Juro, até aqui na Bahia, na Fonte Nova, já jogamos assim, tocando bonito, gostoso de ver. O Bahia que foi o primeiro Campeão Brasileiro era isso, com Flávio, Mário, Vicente, Leo, Marito, Biriba. O Vitória de Pinguela, Otoney, Enaldo, Teot?nio, Nelinho... jogava o fino da bola. O Bahia de Evaristo na década de 70 (Roberto, Douglas, Baiaco, Fito, Picolé, Natal...) , o Vitória de Osni, Mario Sérgio, Almiro, Gibira ... O Galicia de Nelinho, Valtinho, Nelson,Josias, Raul ... Pois, a meninada de hoje precisa saber: aqui na Bahia já se jogou um belo futebol, daquele jeitinho que joga o grande Barcelona, com toques, dribles, golaços, posse de bola, a pelota rolando na grama, tratada com carinho e elegância, sim sinh?!
Mas voltemos a Guardiola, o treinador do melhor time do mundo. Perguntado, antes da partida, como ele pretendia parar Neymar, ele simplesmente disse: ‘Evitando que a bola chegue nele, tendo a posse de bola o maior tempo possível em campo, para que ele toque pouco na pelota'. Pois o bom Neymar quase não viu a cor da bola, pouco tocou nela, e quando o fez, solitário, tinham sempre dois a marcá-lo. Saiu cabisbaixo, de bico, olhos arregalados.
Outra lição: a ocupação dos espaços em campo. O Barcelona joga compacto, todo mundo juntinho, encurtando o campo de ação do jogo, marcando pressão assim que perde a bola, coletivamente, com o intuito de retomá-la, logo, pois só joga quem tem a bola; quem não a tem corre atrás e cansa rápido, só aprecia.

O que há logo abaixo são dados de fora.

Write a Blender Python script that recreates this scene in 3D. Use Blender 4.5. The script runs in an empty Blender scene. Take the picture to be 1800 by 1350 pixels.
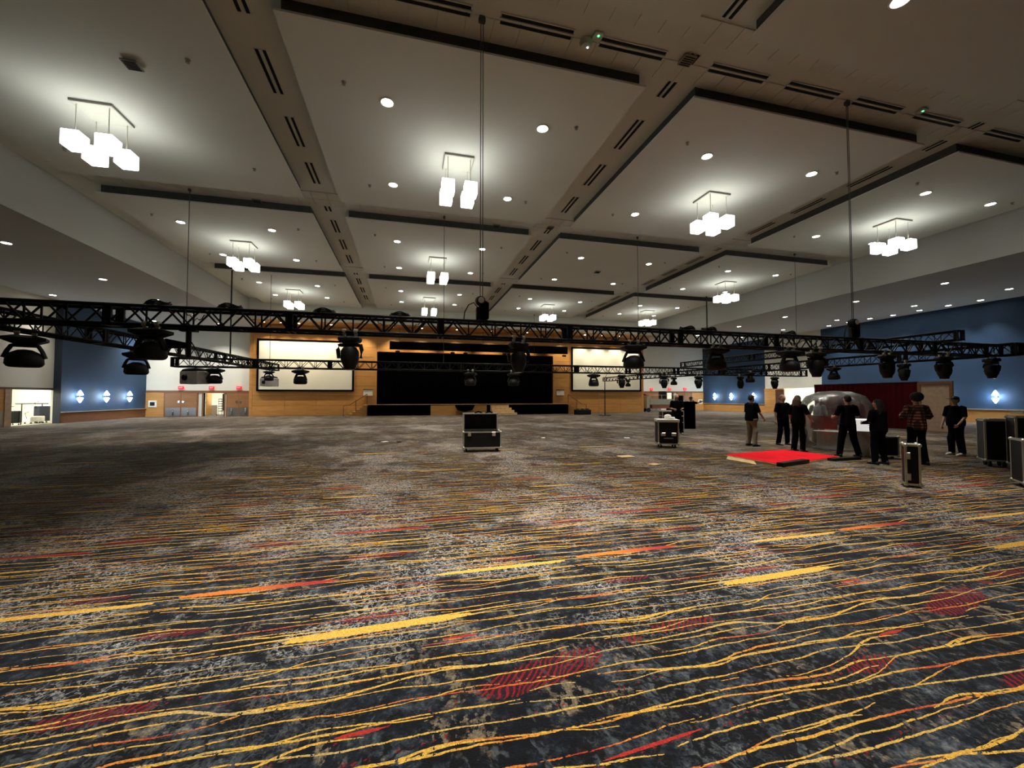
import bpy, bmesh, math, random
from mathutils import Vector, Matrix
random.seed(7)
S = bpy.context.scene
COL = S.collection
PI = math.pi
# ------------------------------------------------------------------ camera, world, exposure
F_PX = 720.0; PSI = math.atan(182/720.); TH = math.atan(23/720.); EYE = 1.72
FW = Vector((math.sin(PSI)*math.cos(TH), math.cos(PSI)*math.cos(TH), math.sin(TH)))
RT = Vector((math.cos(PSI), -math.sin(PSI), 0)); UP = RT.cross(FW)
CAM = Vector((0, 0, EYE))
cd = bpy.data.cameras.new('camera'); cam = bpy.data.objects.new('camera', cd); COL.objects.link(cam)
cd.sensor_width = 36; cd.lens = F_PX/1800*36; cd.clip_start = .05; cd.clip_end = 300
cam.matrix_world = Matrix(((RT.x, UP.x, -FW.x, 0), (RT.y, UP.y, -FW.y, 0), (RT.z, UP.z, -FW.z, EYE), (0, 0, 0, 1)))
S.camera = cam
W = bpy.data.worlds.new('world'); S.world = W; W.use_nodes = True
W.node_tree.nodes['Background'].inputs[0].default_value = (.8, .85, 1, 1)
W.node_tree.nodes['Background'].inputs[1].default_value = .02
S.view_settings.view_transform = 'Standard'; S.view_settings.look = 'None'
S.view_settings.exposure = 0.12; S.view_settings.gamma = 1; S.view_settings.use_curve_mapping = False
DOWN_W = 2750.; LOW_W = 1000.; ROW0_W = 3600.; PEND_E = 6.2; SCONCE_W = 75.; CORR_E = 34.0; WOOD_W = 250.

def ray(x, y): return FW + RT*((x-900)/F_PX) + UP*((675-y)/F_PX)
def oz(x, y, z=0.): d = ray(x, y); return CAM + d*((z-EYE)/d.z)
def oy(x, y, Y): d = ray(x, y); return CAM + d*(Y/d.y)
def ox(x, y, X): d = ray(x, y); return CAM + d*(X/d.x)
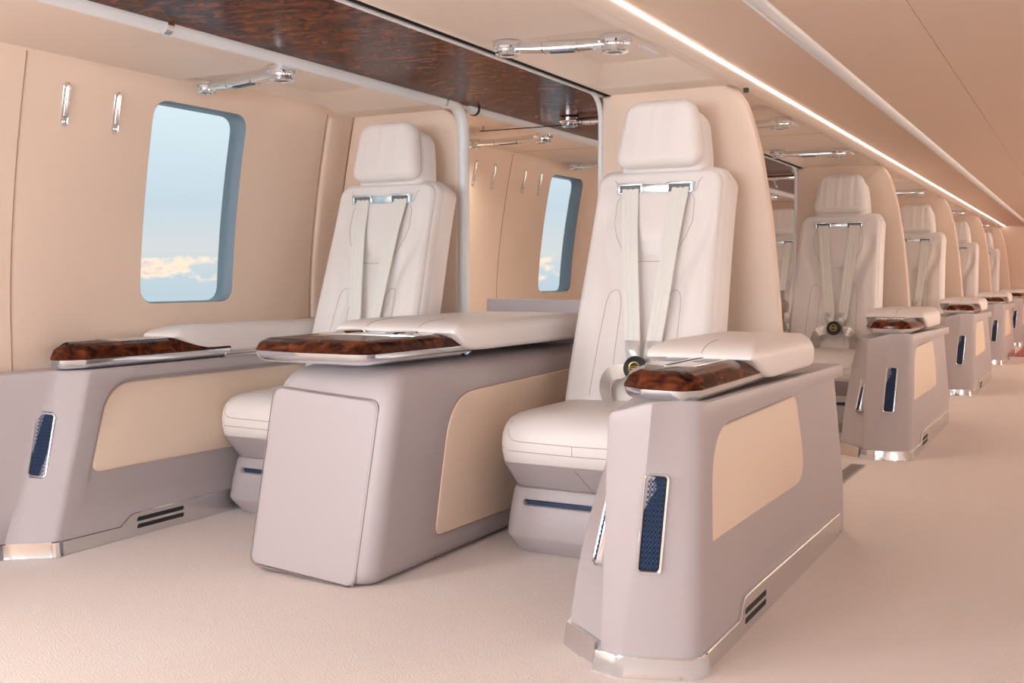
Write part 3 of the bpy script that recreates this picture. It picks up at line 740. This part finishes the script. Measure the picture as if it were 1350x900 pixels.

O Barça jogou todo tempo dentro do campo do Santos, porque jogamos com três zagueiros lentos dentro de nossa área (é assim no Brasil inteiro), o meiocampo correndo atrás sem ver bola (Ganso jogou?) e dois atacante lá adiante, distantes, à espera dos chutões. Os laterais santistas não passaram da linha divisória preocupados com os jogadores que atuaram abertos, em cima da linha lateral, de um lado e do outro, ora Dani Alves, ora Fabregas, ora Xavi, ora Tiago, ora Iniesta, Abidal ... E três zagueiros para marcar o centroavante deles... mas quem era o centroavante? Hum? Messi, Dani, Xavi, Fabregas, Iniesta, Piqué?... ou todos eles, revezando, rodando, abrindo espaços, tocando ?
E agora, Mano Menezes? Já escolheu seus três cabeças-de-área? Vai prender Daniel na lateral, fixo, inútil? Ainda pensa em Ronaldinho Gaúcho como ‘solução'? Ora, me deixe!
É hora de reformular conceitos, repensar desde a base, retomar os fundamentos do jogo: dois toques, zagueiros leves que saibam sair jogando, meio campo que apóie, que penetre e chute, que passe bem a bola e marque em bloco, atacantes que joguem pelas laterais feito ponteiros, driblando, passando, sem essa de cruzamentos à toa, atacantes que tenham mobilidade, troquem de posição sempre, se mexam, voltem para retomar a bola perdida; que tenhamos um time compacto, solidário, com fome de bola, e pratiquemos o passe, a posse da bola como beabá, naturalmente, com inteligência ... Queremos o drible, mas em função do gol, sempre. Sem firulas, sem rebolados, com objetividade!
Ou seja: É hora de retomar a nossa vocação, jogar à brasileira. Rever Zizinho, Pelé, Zito, Gerson, Tostão, Falcão, Bebeto ... Voltar a ter gosto de jogar bonito e de vencer... Futebol é um jogo coletivo e só é possível jogar quando se tem a bola. Vamos reaprender a brigar pela bola, retomar a pelota ainda no campo adversário, mais perto da área inimiga, mais próximo do gol ... como ensinava o mestre Evaristo de Macêdo:
‘Quem tem medo de perder não ganha!'
Será que ainda dá tempo de retomar o caminho ... ou vamos passar um vexame nacional (bem maior do que em 1950) em 2014? O fiasco do Santos nos abriu os olhos.